Three tries, three misses – Madam Speaker should be out

Speaker Baleka Mbete. (David Harrison, M&G)

Speaker Baleka Mbete. (David Harrison, M&G)

If the speaker of the National Assembly were a football team, she would have a set a record over the present season: played three, lost three. The team might be looking for a new manager.

The latest defeat took place when the Democratic Alliance (DA) won its application against the speaker on the removal of MPs from the assembly. This was during the president’s State of the Nation address in February this year, when members of the Economic Freedom Fighters were forcibly removed by police.

They had sought clarity from the president about the Nkandla expenditure, and persisted with their interjections until the speaker told them to leave the chamber. When the EFF members refused to do so, unidentified members of the police were called into the chamber to remove these EFF members by force.

The speaker had summoned the police into the sanctity of Parliament on the basis of section 11 of the Powers, Privileges and Immunities of Parliament and Provincial Legislatures Act, which provides that “a person who creates or takes part in any disturbance in the precincts while Parliament … is meeting may be arrested and removed from the precincts on the order of the speaker … by a staff member or a member of the security forces”.

In its case, the DA argued that this provision did not apply to MPs and, if it did, it was unconstitutional, in that section 58 of the Constitution exempts MPs from civil and criminal proceedings, arrest or imprisonment or damages for anything they say in or submit to the assembly or any of its committees. In support of its argument, the DA contended that to allow the speaker to call the police or the army to arrest and remove MPs from the house, and thus to allow representatives of the executive to exercise its powers in Parliament, would constitute a fundamental breach of the doctrine of separation of powers.

By contrast, the speaker argued the word “person”, as employed in section 11, must be taken to include an MP. Thus the law intended that, if a member of Parliament subverted the authority of the speaker and made it well nigh impossible for Parliament to carry out its mandate, the speaker was empowered to call for the assistance of the security forces to restore that authority.

Judge Andre le Grange, on behalf of a full Bench of the Western Cape High Court, accepted that section 11 admitted both interpretations, and that “person” could be understood to include an MP. But his problem was with another word in the section: “disturbance”. The word was so broad that the robust exercise of the right of an MP to free speech could fall within the ambit of section 11. This would clearly violate the constitutional guarantee that all members have to speak freely in the House, for in this reading the section would “allow a member to be arrested not only for disruptive conduct but also for what a member may have said which may ultimately amount to disruptive conduct”.

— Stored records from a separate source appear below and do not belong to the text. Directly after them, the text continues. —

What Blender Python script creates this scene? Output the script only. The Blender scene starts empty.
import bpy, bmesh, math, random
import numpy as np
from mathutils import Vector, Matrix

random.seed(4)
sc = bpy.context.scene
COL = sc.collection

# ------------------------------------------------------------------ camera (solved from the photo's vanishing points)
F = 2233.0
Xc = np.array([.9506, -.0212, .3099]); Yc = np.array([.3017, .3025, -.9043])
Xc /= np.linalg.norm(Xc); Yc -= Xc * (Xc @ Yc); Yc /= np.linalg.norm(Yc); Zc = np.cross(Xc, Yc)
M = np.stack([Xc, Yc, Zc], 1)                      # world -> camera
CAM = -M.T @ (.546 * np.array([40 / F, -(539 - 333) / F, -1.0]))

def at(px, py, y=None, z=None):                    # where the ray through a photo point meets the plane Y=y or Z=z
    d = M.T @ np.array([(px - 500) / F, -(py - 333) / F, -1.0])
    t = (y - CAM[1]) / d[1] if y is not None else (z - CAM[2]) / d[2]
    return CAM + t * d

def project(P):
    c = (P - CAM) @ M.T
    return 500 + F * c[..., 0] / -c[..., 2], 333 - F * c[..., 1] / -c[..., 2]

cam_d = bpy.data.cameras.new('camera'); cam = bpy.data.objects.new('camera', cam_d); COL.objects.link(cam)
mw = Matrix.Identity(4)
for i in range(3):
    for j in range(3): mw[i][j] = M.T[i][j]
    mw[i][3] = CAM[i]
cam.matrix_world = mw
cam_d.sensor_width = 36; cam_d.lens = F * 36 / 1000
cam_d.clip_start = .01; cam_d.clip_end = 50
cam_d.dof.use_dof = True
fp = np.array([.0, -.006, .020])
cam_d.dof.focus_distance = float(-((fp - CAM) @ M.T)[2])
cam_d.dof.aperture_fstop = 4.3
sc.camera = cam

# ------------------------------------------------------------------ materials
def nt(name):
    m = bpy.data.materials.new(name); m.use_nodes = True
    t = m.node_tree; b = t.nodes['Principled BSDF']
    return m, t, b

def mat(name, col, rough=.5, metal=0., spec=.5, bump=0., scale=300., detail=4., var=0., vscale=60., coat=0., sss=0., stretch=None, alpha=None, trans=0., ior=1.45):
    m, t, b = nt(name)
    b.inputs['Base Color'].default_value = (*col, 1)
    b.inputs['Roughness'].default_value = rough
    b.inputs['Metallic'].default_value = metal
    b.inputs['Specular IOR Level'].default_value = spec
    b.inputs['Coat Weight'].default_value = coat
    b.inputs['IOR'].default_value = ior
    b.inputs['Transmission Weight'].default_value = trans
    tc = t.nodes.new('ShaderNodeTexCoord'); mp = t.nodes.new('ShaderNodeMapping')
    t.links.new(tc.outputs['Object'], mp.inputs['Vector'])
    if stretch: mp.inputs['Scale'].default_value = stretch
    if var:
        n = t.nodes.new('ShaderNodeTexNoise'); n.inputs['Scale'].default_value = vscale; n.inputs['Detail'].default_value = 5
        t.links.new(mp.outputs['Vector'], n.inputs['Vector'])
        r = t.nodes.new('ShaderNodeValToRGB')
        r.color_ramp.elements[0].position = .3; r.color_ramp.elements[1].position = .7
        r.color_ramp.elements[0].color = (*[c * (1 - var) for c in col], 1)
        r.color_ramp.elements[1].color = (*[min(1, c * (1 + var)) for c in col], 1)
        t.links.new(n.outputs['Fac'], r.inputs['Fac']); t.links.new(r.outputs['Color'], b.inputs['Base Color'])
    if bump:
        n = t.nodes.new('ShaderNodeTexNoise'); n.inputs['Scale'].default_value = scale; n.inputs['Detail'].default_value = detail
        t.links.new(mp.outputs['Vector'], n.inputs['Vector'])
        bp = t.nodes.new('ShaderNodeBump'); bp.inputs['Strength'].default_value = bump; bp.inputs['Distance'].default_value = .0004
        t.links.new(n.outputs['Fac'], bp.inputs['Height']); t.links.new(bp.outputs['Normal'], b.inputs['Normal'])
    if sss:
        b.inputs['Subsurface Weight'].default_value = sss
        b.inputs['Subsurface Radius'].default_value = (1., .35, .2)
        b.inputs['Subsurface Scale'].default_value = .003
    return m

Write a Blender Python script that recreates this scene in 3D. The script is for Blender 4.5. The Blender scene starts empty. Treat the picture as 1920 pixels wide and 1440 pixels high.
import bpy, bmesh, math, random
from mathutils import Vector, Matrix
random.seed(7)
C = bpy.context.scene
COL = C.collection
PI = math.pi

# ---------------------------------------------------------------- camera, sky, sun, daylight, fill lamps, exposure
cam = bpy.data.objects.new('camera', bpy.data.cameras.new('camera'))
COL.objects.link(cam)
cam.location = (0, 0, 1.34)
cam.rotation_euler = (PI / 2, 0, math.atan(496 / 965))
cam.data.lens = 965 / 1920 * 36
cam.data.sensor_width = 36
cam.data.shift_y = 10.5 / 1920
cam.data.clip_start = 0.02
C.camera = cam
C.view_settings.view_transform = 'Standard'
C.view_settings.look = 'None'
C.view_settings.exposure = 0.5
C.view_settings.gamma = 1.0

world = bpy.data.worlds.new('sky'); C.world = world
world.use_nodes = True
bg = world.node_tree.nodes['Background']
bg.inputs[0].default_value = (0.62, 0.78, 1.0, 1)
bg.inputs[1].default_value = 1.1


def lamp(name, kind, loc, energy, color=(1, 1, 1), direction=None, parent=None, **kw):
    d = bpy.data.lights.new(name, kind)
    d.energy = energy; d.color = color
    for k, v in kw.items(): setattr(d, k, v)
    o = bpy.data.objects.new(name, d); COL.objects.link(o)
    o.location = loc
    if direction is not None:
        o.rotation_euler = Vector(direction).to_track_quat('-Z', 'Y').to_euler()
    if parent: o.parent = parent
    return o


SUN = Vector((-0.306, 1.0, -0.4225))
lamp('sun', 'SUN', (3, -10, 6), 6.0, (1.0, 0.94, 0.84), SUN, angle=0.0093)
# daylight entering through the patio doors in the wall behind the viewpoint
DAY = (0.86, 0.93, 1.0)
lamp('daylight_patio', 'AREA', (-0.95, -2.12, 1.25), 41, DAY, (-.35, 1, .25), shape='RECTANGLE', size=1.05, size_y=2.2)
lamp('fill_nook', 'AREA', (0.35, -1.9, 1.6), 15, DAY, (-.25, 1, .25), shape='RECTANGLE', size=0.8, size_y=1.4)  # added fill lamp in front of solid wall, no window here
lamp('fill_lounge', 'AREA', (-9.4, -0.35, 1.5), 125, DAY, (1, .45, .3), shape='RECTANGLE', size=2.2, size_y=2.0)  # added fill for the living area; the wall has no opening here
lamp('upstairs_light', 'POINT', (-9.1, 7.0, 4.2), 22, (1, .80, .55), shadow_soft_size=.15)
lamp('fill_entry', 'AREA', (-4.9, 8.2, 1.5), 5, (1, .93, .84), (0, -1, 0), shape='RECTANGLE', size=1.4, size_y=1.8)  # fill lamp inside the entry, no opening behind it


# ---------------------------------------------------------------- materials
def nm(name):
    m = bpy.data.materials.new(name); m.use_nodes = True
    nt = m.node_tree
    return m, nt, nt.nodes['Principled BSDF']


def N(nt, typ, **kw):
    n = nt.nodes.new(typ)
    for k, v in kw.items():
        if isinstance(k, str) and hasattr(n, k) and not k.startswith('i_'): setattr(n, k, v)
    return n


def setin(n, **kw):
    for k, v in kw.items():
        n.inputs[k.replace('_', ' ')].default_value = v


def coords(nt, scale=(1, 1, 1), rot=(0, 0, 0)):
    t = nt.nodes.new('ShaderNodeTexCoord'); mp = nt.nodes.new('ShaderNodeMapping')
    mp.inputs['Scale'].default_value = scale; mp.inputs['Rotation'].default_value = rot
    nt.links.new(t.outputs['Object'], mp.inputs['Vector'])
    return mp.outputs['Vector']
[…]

Furthermore, said the judge, Parliament’s rules allow members to be disciplined, including being ordered to leave the house; nowhere do they provide that force be used to protect orderly proceedings.

The court thus declared section 11 unconstitutional, in that the powers therein could be used against members who were conducting themselves in a very demonstrative way. One only has to watch question time in the British Parliament to realise that, in the speaker’s interpretation of section 11, security forces could use the section to stifle raucous debate and hence eviscerate the right of opposition members to speak their minds, even if to the profound irritation of members of the ruling party.

For these reasons, the court found that section 11, as currently worded, cannot constitutionally permit the arrest of an MP. This is a brave decision. The facts of this case show that members of the EFF were intent on disrupting a key event in the life of Parliament, the president’s State of the Nation address, placing the speaker in a difficult position – the possible adjournment of proceedings, or calling security.

The court did not have to deal with this issue; its finding was based on a section of an Act being unjustifiably broad because it illegally curtailed free speech in Parliament. In so finding, the court, as in the other two cases lost by the speaker, showed a far greater commitment to free speech than had the speaker.

And, as for the possible adjournment of Parliamentary proceedings, ironically that is exactly what the ANC in the Western Cape legislature had compelled the speaker there to do a few days earlier.